4. Regulation Of Transportation  Systems And Incident Reporting

Most, if not  all, transportation systems are regulated to some extent. Regulation means that rules are created to govern practice and that  the rules are enforced  to generate compliance. This often requires large organizations—nearly always public or government agencies—tasked  with  issuing  rules,  overseeing  practice, and certifying and checking systems, operators, and organizations. The extent of regulation of various transportation modes  varies greatly  from  country  to country.  In  some  countries,  regulators  are  criticized for having too close a relationship  with the transportation industries  they are supposed  to regulate and for having a dual  and  supposedly  incompatible  mandate (i.e., promoting  the use and growth of the transportation  system as well as overseeing and monitoring  its compliance).

The success of safety regulation depends on the safety level   that   the   transportation   system   has   already achieved.  In  relatively  unsafe  transportation  modes (e.g., private flying), regulation can pay great and rather immediate dividends. It can help to standardize practice; it can issue, broadcast,  and  enforce rules and remind operators of them; and it can help to build a corpus of cases on routes to accidents that can be shared in the community. There is often leverage in changing designs (e.g.,  operator  interfaces)  to  make  them  more  error resistant and error tolerant. In safer systems (e.g., charter flights), such error-resistant  designs have typically evolved further.  Accidents are  often  preceded  by socalled ‘‘dress  rehearsals’’—sequences  of events similar to real accidents but without  fatal outcomes. Learning from those dress rehearsals is encouraged, particularly through incident-reporting systems. However, in ultrasafe transportation systems (e.g., European railroads), overregulation  becomes  a  problem.  More  rules  and more monitoring  are no longer accompanied by safety gains; they serve only to increase system complexity and potentially  decrease transparency  as well as rule compliance. Incident-reporting systems in ultra-safe transportation systems may be of limited  value. The typical accident there emerges from routine,  everyday banal factors that combine and align in ways that are hard to foresee. Incident reports  would neither  notice the  relevance  of those  factors nor  be able to  subsequently  project   their  interplay.   This,  in  fact,  is  a problem allied with all incident-reporting systems. Reporting is not the same as analysis, which in turn is not  the  same as learning  from potential  failure.  Just having an incident  reporting  system in place guarantees little in terms of progress on safety.

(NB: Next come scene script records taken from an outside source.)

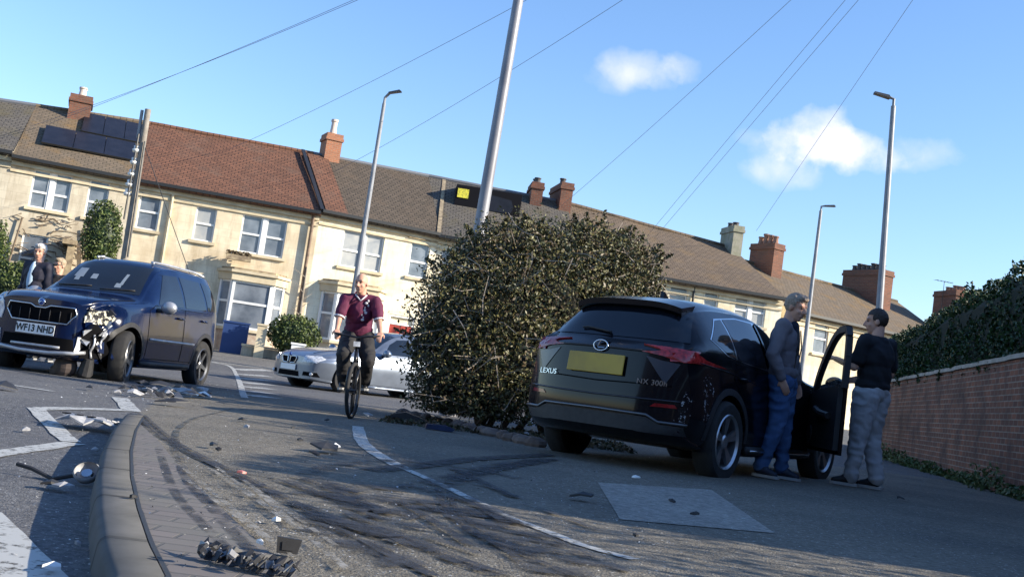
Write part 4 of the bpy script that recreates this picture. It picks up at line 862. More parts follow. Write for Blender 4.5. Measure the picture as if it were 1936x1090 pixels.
for sg in (1, -1):
    lx.patch('window_trim', 'S', [(.42, 1.03), (-.40, 1.07), (-.9, 1.09), (-1.38, 1.13), (-1.66, 1.25), (-1.34, 1.46), (-.80, 1.525), (-.3, 1.53), (.02, 1.46)], M_chrome, .004, sg)
    if sg > 0: lx.patch('side_window', 'S', [(.38, 1.045), (-.36, 1.08), (-.34, 1.49), (-.25, 1.50), (.02, 1.43)], M_carglass2, .007, sg)
    lx.patch('side_window', 'S', [(-.44, 1.085), (-1.15, 1.113), (-1.15, 1.473), (-.80, 1.512), (-.42, 1.515)], M_carglass2, .007, sg)
    lx.patch('side_window', 'S', [(-1.19, 1.117), (-1.378, 1.142), (-1.635, 1.25), (-1.335, 1.445), (-1.19, 1.468)], M_carglass2, .007, sg)
    door(lx, [(-.42, .34), (-.40, 1.045), (-1.20, 1.085), (-1.24, .95), (-1.02, .72), (-.90, .34)], sg, -1.06, .94)
    if sg > 0: door(lx, [(.84, .34), (.86, .96), (.46, 1.005), (-.38, 1.04), (-.40, .34)], sg, -.22, .93)
    for cx in (1.33, -1.33): lx.patch('arch_trim', 'S', arch(cx, .42, .48, .365, 0, 180), M_plastic, .008, sg, thick=1)
    lx.line('sill_trim', 'S', [(.84, .30), (-.84, .30)], .09, M_plastic, .012, sg); lx.line('chrome_strip', 'S', [(.8, .275), (-.8, .275)], .022, M_chrome, .06, sg)
    lx.line('shoulder_crease', 'S', [(-.5, .90), (-1.3, .98), (-1.95, 1.02)], .012, M_black, .004, sg)
    lx.wheel(1, sg, M_rims, 5, twist=1); lx.wheel(-1, sg, M_rims, 5, twist=1)
# front right opening and swung door
lx.patch('door_opening', 'S', [(.84, .34), (.86, .96), (.44, 1.04), (.02, 1.46), (-.30, 1.53), (-.38, 1.50), (-.40, .34)], M_dark, .010, -1, step=.1)
lx.patch('door_shut', 'S', [(-.40, .40), (-.38, 1.50), (-.34, 1.50), (-.355, .40)], M_black, .016, -1)
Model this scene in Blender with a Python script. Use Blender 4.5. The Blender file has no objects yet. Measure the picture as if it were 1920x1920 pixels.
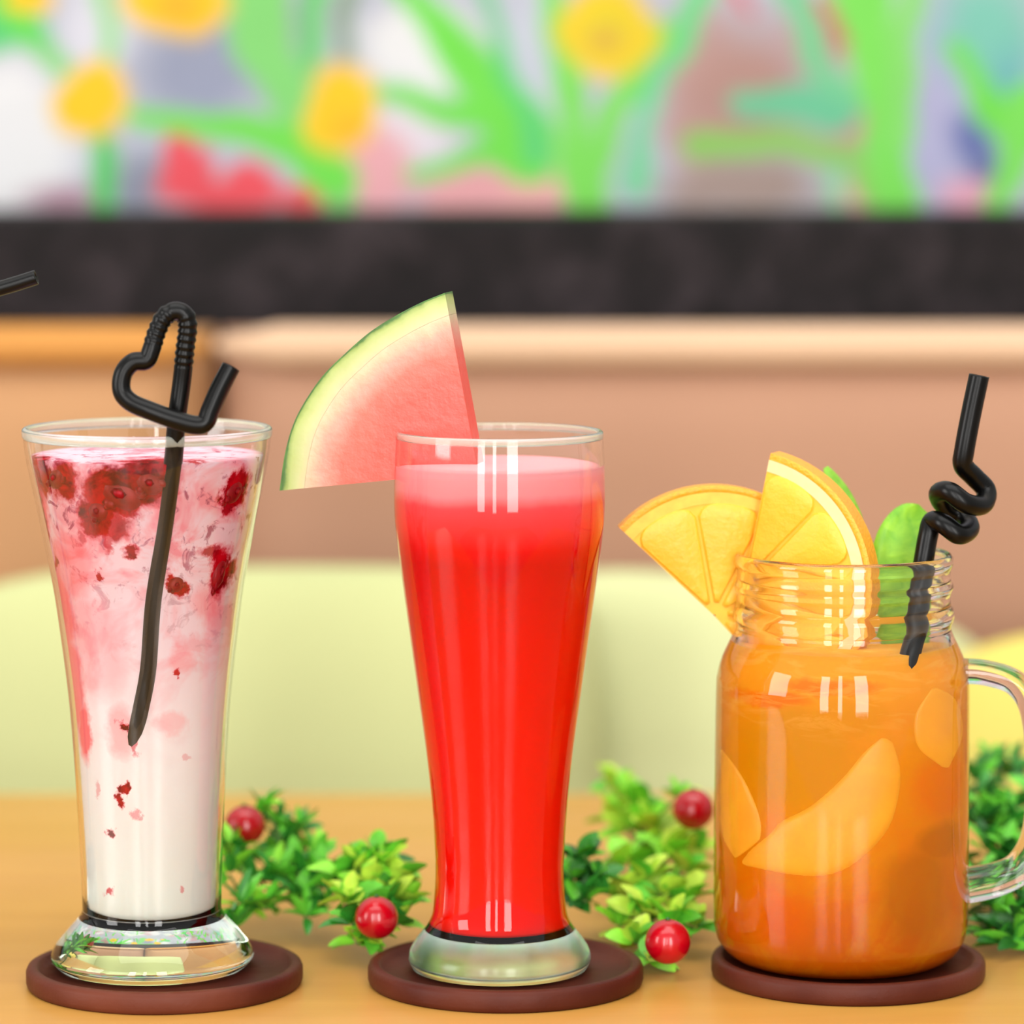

5. Interventions, New Technology, And Future Developments

Prevention and improvement  strategies vary considerably from one transportation mode to another because many of the factors that affect accident likelihood are mode specific. In general,  prevention  strategies  seek either to minimize the likelihood  of a particular  kind of harmful  event  (e.g.,  a  crash)  or  to  minimize  its impact (in terms of property damage, injury, or environmental pollution).  New technology often plays a dominant  role here. Automatic seat belt systems, side impact protection systems, collision detection and avoidance  systems,  anti-lock  breaking  systems,  double-hull vessels, automated cocoons to keep an aircraft within  its  prescribed  envelope—all  of these  systems intervene, prevent, and protect in one sense or another. Even though enormous progress is made through such interventions,  technology is sometimes a mixed blessing. Airbags may protect  mostly drivers who do not wear seat belts (forcing a large majority of other people, who do wear seat belts, to pay a premium on their cars),  and  automation  in  virtually  all transportation modes has been associated with the emergence of new human–machine coordination problems (e.g., mode errors,  ‘‘automation surprises,’’ people  getting lost in display  page  architectures).   Indeed,  automation   has been associated  with  the  emergence  of new types of accidents in virtually all transportation modes, where it has introduced  new capabilities and new complexities. One typical signature of accidents in automated  transportation systems is the ‘‘going sour’’ scenario, where a small trigger event (i.e., an unusual  occurrence  or a small failure in a system somewhere), itself innocuous, leads to a series of misassessments and miscommunications between humans  and computers.  The system is managed into greater hazard due to coordination breakdowns  among the various players (both  humans and machines).  The end result is often an automation surprise,   where   humans   discover   that   what   they thought they had instructed  the automation  to do was not   quite   what   the   automation   was  doing.   More research,  much  of it  in  applied  psychology,  will be necessary    to    use    new    technology    and    other interventions to their full potential in helping to reduce transportation accidents.

References:

  1. Amalberti, R. (2002). The paradoxes  of almost  totally safe transportation systems. Safety Science, 37, 109–126.
  2. Billings, C. E. (1996). Aviation automation: The search for a human centered approach. Mahwah, NJ: Lawrence Erlbaum.
  3. Dekker, W.  A. (2002).  The field guide to human error investigations. Bedford, UK: Cranfield University Press.
  4. Perrow, (1984).  Normal accidents: Living with high-risk technologies. New York: Basic Books.
  5. Vaughan, D. (1996). The Challenger  launch decision: Risky technology, culture, and deviance at NASA. Chicago: University of Chicago Press.